(Records from a dataset)
▶

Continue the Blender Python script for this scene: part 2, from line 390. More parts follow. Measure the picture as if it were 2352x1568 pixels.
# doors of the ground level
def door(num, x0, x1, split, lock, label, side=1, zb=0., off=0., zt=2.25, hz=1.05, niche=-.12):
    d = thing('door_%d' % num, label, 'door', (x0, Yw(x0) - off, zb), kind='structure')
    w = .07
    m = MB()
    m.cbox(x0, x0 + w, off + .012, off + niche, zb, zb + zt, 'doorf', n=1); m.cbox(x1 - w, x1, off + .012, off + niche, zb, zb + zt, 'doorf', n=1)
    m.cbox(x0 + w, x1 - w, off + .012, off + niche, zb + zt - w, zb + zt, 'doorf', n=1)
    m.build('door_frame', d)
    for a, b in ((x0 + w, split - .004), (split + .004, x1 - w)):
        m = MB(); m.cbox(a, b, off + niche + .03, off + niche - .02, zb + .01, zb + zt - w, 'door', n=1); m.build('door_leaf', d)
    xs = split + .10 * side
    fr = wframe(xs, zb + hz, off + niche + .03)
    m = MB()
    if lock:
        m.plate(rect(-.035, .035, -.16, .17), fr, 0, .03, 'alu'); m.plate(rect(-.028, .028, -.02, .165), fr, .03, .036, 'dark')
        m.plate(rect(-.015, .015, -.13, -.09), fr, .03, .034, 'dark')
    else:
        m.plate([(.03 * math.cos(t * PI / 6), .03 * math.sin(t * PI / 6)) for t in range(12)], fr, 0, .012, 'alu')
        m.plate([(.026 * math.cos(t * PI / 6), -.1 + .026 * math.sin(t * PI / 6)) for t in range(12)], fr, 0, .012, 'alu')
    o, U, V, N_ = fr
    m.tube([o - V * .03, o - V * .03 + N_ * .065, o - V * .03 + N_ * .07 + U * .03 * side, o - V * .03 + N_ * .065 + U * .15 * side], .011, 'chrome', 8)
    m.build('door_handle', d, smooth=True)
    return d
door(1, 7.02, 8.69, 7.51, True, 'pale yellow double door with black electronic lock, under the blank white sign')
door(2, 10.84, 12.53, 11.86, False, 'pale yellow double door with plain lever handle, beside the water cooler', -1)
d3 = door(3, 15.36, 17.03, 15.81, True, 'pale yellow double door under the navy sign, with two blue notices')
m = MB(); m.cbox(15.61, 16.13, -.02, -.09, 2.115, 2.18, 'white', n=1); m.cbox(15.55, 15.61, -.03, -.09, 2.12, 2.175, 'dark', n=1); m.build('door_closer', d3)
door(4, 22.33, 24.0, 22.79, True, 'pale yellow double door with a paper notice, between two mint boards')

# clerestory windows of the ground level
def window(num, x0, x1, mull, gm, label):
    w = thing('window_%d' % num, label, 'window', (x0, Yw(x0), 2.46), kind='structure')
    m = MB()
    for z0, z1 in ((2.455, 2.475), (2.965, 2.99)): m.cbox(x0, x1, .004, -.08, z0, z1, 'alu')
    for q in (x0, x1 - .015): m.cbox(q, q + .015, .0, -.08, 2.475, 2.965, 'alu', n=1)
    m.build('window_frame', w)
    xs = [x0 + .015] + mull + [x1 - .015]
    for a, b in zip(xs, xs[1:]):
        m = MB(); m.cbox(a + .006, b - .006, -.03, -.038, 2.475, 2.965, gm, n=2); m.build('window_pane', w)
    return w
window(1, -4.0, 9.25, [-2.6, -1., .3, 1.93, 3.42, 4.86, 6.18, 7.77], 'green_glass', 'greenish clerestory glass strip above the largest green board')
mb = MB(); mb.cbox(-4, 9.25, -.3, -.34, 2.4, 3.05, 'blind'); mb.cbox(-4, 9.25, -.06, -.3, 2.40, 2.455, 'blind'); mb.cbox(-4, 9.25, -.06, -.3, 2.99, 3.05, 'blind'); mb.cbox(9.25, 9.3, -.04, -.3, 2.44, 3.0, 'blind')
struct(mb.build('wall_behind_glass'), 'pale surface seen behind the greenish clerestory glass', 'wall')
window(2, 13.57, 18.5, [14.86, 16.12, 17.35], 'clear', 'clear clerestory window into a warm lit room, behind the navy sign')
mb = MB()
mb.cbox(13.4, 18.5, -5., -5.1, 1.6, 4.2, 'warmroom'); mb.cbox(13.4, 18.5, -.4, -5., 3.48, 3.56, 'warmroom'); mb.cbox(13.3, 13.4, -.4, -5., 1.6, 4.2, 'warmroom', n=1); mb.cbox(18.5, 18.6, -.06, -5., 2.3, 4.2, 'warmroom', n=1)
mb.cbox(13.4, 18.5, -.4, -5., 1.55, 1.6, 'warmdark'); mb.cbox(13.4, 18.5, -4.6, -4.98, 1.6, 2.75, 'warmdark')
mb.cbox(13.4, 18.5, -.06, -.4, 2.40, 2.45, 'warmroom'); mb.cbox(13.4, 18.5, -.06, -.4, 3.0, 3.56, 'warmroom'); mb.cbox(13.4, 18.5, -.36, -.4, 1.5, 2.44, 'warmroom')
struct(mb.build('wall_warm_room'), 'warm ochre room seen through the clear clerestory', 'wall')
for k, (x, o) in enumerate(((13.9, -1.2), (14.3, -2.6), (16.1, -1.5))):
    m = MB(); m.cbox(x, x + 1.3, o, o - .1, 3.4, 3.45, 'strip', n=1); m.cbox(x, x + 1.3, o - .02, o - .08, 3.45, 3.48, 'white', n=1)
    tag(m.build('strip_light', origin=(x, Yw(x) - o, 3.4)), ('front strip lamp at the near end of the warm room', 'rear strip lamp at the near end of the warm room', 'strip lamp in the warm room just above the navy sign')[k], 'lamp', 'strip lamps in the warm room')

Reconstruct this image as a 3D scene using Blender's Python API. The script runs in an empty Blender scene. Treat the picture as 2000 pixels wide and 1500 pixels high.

◀

[Written task]
Exactly as shown above, return every record.

[Result below]
Continue the Blender Python script for this scene: part 2, from line 390. More parts follow. Measure the picture as if it were 2352x1568 pixels.
# doors of the ground level
def door(num, x0, x1, split, lock, label, side=1, zb=0., off=0., zt=2.25, hz=1.05, niche=-.12):
    d = thing('door_%d' % num, label, 'door', (x0, Yw(x0) - off, zb), kind='structure')
    w = .07
    m = MB()
    m.cbox(x0, x0 + w, off + .012, off + niche, zb, zb + zt, 'doorf', n=1); m.cbox(x1 - w, x1, off + .012, off + niche, zb, zb + zt, 'doorf', n=1)
    m.cbox(x0 + w, x1 - w, off + .012, off + niche, zb + zt - w, zb + zt, 'doorf', n=1)
    m.build('door_frame', d)
    for a, b in ((x0 + w, split - .004), (split + .004, x1 - w)):
        m = MB(); m.cbox(a, b, off + niche + .03, off + niche - .02, zb + .01, zb + zt - w, 'door', n=1); m.build('door_leaf', d)
    xs = split + .10 * side
    fr = wframe(xs, zb + hz, off + niche + .03)
    m = MB()
    if lock:
        m.plate(rect(-.035, .035, -.16, .17), fr, 0, .03, 'alu'); m.plate(rect(-.028, .028, -.02, .165), fr, .03, .036, 'dark')
        m.plate(rect(-.015, .015, -.13, -.09), fr, .03, .034, 'dark')
    else:
        m.plate([(.03 * math.cos(t * PI / 6), .03 * math.sin(t * PI / 6)) for t in range(12)], fr, 0, .012, 'alu')
        m.plate([(.026 * math.cos(t * PI / 6), -.1 + .026 * math.sin(t * PI / 6)) for t in range(12)], fr, 0, .012, 'alu')
    o, U, V, N_ = fr
    m.tube([o - V * .03, o - V * .03 + N_ * .065, o - V * .03 + N_ * .07 + U * .03 * side, o - V * .03 + N_ * .065 + U * .15 * side], .011, 'chrome', 8)
    m.build('door_handle', d, smooth=True)
    return d
door(1, 7.02, 8.69, 7.51, True, 'pale yellow double door with black electronic lock, under the blank white sign')
door(2, 10.84, 12.53, 11.86, False, 'pale yellow double door with plain lever handle, beside the water cooler', -1)
d3 = door(3, 15.36, 17.03, 15.81, True, 'pale yellow double door under the navy sign, with two blue notices')
m = MB(); m.cbox(15.61, 16.13, -.02, -.09, 2.115, 2.18, 'white', n=1); m.cbox(15.55, 15.61, -.03, -.09, 2.12, 2.175, 'dark', n=1); m.build('door_closer', d3)
door(4, 22.33, 24.0, 22.79, True, 'pale yellow double door with a paper notice, between two mint boards')

# clerestory windows of the ground level
def window(num, x0, x1, mull, gm, label):
    w = thing('window_%d' % num, label, 'window', (x0, Yw(x0), 2.46), kind='structure')
    m = MB()
    for z0, z1 in ((2.455, 2.475), (2.965, 2.99)): m.cbox(x0, x1, .004, -.08, z0, z1, 'alu')
    for q in (x0, x1 - .015): m.cbox(q, q + .015, .0, -.08, 2.475, 2.965, 'alu', n=1)
    m.build('window_frame', w)
    xs = [x0 + .015] + mull + [x1 - .015]
    for a, b in zip(xs, xs[1:]):
        m = MB(); m.cbox(a + .006, b - .006, -.03, -.038, 2.475, 2.965, gm, n=2); m.build('window_pane', w)
    return w
window(1, -4.0, 9.25, [-2.6, -1., .3, 1.93, 3.42, 4.86, 6.18, 7.77], 'green_glass', 'greenish clerestory glass strip above the largest green board')
mb = MB(); mb.cbox(-4, 9.25, -.3, -.34, 2.4, 3.05, 'blind'); mb.cbox(-4, 9.25, -.06, -.3, 2.40, 2.455, 'blind'); mb.cbox(-4, 9.25, -.06, -.3, 2.99, 3.05, 'blind'); mb.cbox(9.25, 9.3, -.04, -.3, 2.44, 3.0, 'blind')
struct(mb.build('wall_behind_glass'), 'pale surface seen behind the greenish clerestory glass', 'wall')
window(2, 13.57, 18.5, [14.86, 16.12, 17.35], 'clear', 'clear clerestory window into a warm lit room, behind the navy sign')
mb = MB()
mb.cbox(13.4, 18.5, -5., -5.1, 1.6, 4.2, 'warmroom'); mb.cbox(13.4, 18.5, -.4, -5., 3.48, 3.56, 'warmroom'); mb.cbox(13.3, 13.4, -.4, -5., 1.6, 4.2, 'warmroom', n=1); mb.cbox(18.5, 18.6, -.06, -5., 2.3, 4.2, 'warmroom', n=1)
mb.cbox(13.4, 18.5, -.4, -5., 1.55, 1.6, 'warmdark'); mb.cbox(13.4, 18.5, -4.6, -4.98, 1.6, 2.75, 'warmdark')
mb.cbox(13.4, 18.5, -.06, -.4, 2.40, 2.45, 'warmroom'); mb.cbox(13.4, 18.5, -.06, -.4, 3.0, 3.56, 'warmroom'); mb.cbox(13.4, 18.5, -.36, -.4, 1.5, 2.44, 'warmroom')
struct(mb.build('wall_warm_room'), 'warm ochre room seen through the clear clerestory', 'wall')
for k, (x, o) in enumerate(((13.9, -1.2), (14.3, -2.6), (16.1, -1.5))):
    m = MB(); m.cbox(x, x + 1.3, o, o - .1, 3.4, 3.45, 'strip', n=1); m.cbox(x, x + 1.3, o - .02, o - .08, 3.45, 3.48, 'white', n=1)
    tag(m.build('strip_light', origin=(x, Yw(x) - o, 3.4)), ('front strip lamp at the near end of the warm room', 'rear strip lamp at the near end of the warm room', 'strip lamp in the warm room just above the navy sign')[k], 'lamp', 'strip lamps in the warm room')

Reconstruct this image as a 3D scene using Blender's Python API. The script runs in an empty Blender scene. Treat the picture as 2000 pixels wide and 1500 pixels high.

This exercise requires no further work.